_Task directions_
Repeat, exactly as written, every line from the one holding "Write part 2" through the one holding "scene.view_settings.exposure = 0.76;". Leave out all other lines.

_Task inputs_
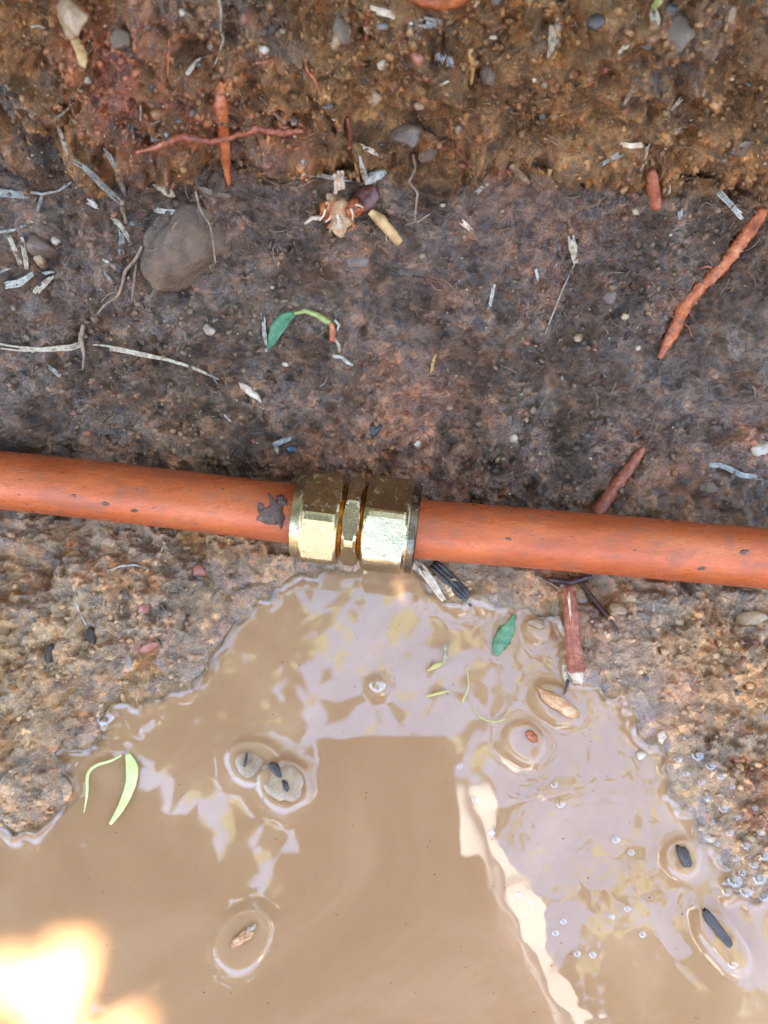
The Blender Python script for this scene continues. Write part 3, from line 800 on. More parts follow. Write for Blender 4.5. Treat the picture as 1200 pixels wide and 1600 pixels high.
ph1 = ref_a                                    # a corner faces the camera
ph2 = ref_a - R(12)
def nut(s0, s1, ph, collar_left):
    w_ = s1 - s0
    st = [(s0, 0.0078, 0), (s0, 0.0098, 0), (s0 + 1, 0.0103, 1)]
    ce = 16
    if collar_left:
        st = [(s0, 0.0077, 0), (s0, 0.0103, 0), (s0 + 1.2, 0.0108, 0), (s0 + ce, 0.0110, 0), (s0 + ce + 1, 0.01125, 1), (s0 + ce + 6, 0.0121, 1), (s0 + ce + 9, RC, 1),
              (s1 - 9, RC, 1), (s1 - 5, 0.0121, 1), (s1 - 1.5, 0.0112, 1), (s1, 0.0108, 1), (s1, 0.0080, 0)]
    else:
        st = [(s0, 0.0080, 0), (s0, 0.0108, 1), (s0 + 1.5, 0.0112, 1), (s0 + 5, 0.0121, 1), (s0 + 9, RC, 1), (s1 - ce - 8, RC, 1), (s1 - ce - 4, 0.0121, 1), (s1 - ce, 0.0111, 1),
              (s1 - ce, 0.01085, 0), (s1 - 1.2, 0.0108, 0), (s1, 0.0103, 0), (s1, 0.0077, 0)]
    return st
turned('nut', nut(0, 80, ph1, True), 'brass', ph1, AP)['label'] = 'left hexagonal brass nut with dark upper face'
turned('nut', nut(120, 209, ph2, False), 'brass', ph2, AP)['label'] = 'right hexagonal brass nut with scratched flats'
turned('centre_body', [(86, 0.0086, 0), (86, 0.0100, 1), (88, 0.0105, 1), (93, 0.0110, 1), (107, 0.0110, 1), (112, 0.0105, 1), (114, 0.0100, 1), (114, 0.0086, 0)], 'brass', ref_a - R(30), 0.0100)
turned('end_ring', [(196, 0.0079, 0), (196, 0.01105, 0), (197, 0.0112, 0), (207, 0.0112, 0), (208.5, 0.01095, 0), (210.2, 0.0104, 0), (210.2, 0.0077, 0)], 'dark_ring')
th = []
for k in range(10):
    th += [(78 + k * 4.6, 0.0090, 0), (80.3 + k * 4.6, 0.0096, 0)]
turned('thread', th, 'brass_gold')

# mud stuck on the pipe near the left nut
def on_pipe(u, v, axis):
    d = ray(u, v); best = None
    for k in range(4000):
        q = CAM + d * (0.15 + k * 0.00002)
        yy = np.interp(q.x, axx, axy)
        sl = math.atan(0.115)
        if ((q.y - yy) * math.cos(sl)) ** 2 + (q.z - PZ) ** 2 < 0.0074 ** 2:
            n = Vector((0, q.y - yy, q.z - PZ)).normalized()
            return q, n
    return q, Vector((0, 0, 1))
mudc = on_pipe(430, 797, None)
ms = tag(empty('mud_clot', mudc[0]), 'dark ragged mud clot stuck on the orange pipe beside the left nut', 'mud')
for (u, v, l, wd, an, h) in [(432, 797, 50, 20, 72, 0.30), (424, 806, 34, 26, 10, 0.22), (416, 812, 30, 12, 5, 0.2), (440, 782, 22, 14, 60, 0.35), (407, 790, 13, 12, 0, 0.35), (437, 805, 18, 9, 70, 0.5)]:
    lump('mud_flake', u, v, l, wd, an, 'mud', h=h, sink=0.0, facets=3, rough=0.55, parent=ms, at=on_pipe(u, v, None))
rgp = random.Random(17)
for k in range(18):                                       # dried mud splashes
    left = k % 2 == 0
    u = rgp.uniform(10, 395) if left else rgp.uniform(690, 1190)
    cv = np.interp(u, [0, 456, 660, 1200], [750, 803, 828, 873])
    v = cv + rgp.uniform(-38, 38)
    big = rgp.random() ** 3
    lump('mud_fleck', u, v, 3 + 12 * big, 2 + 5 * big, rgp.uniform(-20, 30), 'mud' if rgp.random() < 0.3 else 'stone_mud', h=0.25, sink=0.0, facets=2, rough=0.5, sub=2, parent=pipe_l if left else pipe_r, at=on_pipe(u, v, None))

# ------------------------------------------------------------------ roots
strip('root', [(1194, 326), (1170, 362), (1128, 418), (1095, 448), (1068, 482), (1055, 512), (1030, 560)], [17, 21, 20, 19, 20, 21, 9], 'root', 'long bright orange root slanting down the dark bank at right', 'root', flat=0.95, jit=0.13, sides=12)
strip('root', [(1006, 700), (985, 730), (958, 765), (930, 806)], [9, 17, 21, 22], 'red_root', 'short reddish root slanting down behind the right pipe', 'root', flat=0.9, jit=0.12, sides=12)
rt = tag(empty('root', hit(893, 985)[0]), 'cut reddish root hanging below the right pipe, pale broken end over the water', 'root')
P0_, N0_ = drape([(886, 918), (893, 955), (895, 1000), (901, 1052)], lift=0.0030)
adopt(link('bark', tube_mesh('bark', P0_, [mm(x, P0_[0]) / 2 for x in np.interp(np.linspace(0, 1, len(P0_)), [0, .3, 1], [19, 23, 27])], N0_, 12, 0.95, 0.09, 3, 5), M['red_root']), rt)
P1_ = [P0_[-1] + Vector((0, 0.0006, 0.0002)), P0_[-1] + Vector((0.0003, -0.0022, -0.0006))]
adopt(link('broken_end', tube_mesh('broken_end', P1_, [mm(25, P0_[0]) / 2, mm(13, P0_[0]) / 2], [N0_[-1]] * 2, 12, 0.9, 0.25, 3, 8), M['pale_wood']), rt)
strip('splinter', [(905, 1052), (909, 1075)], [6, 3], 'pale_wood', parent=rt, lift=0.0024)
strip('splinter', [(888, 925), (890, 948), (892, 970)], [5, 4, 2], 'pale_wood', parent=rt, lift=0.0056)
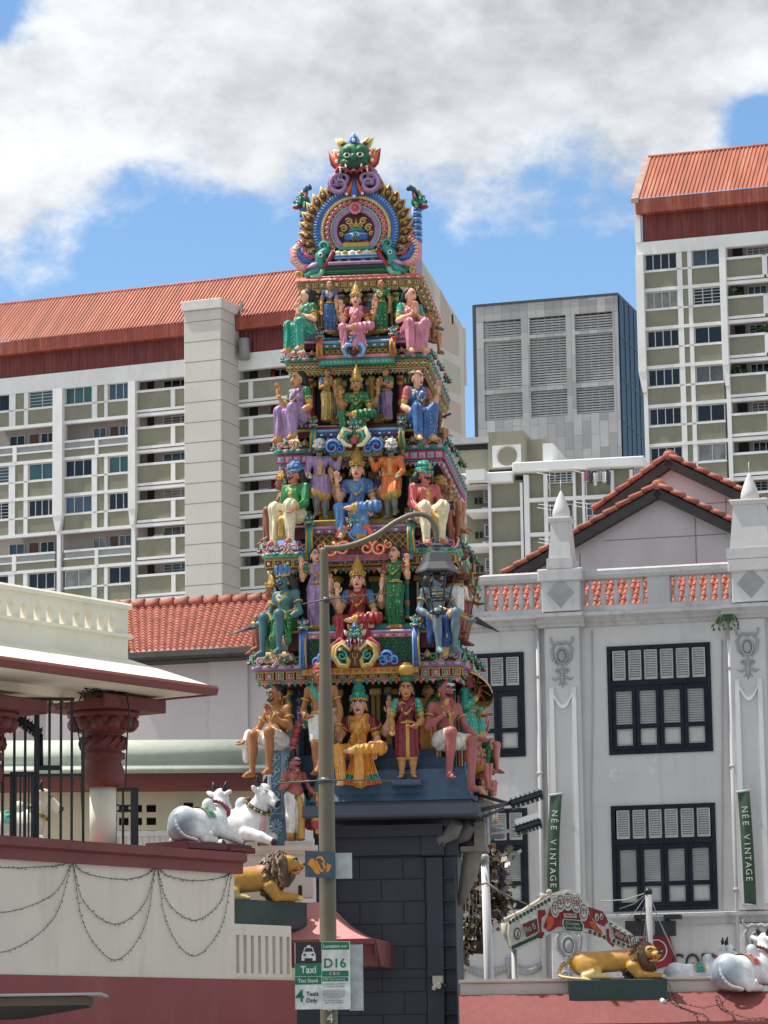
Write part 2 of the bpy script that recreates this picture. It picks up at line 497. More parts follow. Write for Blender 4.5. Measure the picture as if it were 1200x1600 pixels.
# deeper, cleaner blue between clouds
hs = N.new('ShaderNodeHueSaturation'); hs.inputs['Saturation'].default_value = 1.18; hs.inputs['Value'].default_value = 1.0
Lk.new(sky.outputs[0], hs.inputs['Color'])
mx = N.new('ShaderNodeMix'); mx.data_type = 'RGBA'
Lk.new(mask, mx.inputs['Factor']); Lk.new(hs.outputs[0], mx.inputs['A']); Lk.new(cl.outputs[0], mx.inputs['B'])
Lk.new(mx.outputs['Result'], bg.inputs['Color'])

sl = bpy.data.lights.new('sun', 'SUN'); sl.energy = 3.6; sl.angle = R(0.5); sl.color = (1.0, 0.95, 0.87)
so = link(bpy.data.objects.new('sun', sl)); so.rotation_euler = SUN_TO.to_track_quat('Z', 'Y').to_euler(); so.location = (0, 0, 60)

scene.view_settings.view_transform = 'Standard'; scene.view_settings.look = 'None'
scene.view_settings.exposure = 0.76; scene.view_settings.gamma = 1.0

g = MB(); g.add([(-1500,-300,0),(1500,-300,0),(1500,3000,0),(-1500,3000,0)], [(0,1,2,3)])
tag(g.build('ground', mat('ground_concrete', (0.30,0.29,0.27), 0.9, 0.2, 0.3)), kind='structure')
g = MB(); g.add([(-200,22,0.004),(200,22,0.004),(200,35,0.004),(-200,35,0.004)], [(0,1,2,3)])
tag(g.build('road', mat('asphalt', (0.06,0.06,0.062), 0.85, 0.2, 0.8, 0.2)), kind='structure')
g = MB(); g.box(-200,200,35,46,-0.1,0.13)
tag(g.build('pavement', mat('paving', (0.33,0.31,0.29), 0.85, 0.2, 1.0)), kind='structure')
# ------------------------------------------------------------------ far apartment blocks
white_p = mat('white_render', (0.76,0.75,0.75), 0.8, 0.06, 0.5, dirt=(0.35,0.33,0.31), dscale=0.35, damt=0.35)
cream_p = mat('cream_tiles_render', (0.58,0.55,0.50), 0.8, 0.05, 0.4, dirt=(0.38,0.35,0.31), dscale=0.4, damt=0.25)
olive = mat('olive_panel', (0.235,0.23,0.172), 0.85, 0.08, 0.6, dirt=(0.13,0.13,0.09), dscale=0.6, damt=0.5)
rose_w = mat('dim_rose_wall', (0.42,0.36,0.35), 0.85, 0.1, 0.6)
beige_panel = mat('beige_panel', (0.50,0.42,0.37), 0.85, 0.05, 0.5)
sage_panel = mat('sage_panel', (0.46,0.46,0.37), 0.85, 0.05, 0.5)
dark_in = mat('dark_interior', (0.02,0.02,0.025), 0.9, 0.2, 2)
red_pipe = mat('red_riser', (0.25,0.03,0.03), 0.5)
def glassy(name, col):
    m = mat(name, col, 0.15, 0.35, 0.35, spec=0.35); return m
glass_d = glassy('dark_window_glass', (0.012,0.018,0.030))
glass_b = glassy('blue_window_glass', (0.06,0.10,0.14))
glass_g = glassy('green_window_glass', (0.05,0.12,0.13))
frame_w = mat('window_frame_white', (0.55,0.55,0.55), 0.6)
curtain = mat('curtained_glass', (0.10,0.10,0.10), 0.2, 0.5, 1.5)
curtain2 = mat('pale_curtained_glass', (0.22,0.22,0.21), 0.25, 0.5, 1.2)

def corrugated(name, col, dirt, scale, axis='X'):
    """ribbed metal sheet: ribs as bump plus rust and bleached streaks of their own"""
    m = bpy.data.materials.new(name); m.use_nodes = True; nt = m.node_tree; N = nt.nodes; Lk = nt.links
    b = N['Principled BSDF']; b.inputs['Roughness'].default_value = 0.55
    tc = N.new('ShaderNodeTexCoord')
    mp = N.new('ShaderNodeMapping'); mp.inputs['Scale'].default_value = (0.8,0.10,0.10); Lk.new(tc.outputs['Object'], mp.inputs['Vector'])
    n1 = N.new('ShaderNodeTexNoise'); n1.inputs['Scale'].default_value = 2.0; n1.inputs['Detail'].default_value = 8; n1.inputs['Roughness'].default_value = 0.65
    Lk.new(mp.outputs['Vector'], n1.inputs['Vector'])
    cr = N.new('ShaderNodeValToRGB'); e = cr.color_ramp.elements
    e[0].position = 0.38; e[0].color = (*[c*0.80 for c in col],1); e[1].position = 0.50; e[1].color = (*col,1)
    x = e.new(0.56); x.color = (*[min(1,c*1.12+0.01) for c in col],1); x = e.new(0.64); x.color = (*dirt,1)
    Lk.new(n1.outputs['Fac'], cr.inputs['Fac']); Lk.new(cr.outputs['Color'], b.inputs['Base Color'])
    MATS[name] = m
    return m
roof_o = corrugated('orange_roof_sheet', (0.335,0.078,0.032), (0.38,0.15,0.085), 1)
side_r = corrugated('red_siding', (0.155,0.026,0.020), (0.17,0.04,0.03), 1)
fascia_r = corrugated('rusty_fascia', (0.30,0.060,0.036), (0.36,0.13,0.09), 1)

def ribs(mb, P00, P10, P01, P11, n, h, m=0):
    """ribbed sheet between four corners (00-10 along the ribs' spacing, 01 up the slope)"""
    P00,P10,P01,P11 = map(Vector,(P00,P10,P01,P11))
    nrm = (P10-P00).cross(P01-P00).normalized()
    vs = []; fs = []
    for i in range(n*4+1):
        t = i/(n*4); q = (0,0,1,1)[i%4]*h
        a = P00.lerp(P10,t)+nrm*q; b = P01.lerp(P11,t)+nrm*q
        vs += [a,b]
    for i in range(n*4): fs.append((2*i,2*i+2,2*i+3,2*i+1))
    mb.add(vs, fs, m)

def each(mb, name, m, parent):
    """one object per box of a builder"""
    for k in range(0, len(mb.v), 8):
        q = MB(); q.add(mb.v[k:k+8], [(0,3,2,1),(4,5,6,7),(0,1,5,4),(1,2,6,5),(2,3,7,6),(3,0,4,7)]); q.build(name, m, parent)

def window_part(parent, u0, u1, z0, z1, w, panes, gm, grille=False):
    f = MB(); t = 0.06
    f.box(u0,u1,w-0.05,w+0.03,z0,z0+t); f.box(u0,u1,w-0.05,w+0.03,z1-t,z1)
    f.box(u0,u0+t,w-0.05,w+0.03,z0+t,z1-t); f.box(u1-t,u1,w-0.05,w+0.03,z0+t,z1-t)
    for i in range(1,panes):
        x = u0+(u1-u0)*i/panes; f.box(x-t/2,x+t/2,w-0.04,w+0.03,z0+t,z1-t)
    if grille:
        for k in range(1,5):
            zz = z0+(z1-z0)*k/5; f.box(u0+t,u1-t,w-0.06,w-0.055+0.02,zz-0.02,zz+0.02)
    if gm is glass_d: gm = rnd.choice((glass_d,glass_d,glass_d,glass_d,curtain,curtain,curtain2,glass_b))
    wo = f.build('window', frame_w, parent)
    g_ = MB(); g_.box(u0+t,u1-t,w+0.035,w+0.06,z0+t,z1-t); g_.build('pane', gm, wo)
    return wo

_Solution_
Write part 2 of the bpy script that recreates this picture. It picks up at line 497. More parts follow. Write for Blender 4.5. Measure the picture as if it were 1200x1600 pixels.
# deeper, cleaner blue between clouds
hs = N.new('ShaderNodeHueSaturation'); hs.inputs['Saturation'].default_value = 1.18; hs.inputs['Value'].default_value = 1.0
Lk.new(sky.outputs[0], hs.inputs['Color'])
mx = N.new('ShaderNodeMix'); mx.data_type = 'RGBA'
Lk.new(mask, mx.inputs['Factor']); Lk.new(hs.outputs[0], mx.inputs['A']); Lk.new(cl.outputs[0], mx.inputs['B'])
Lk.new(mx.outputs['Result'], bg.inputs['Color'])

sl = bpy.data.lights.new('sun', 'SUN'); sl.energy = 3.6; sl.angle = R(0.5); sl.color = (1.0, 0.95, 0.87)
so = link(bpy.data.objects.new('sun', sl)); so.rotation_euler = SUN_TO.to_track_quat('Z', 'Y').to_euler(); so.location = (0, 0, 60)

scene.view_settings.view_transform = 'Standard'; scene.view_settings.look = 'None'
scene.view_settings.exposure = 0.76; scene.view_settings.gamma = 1.0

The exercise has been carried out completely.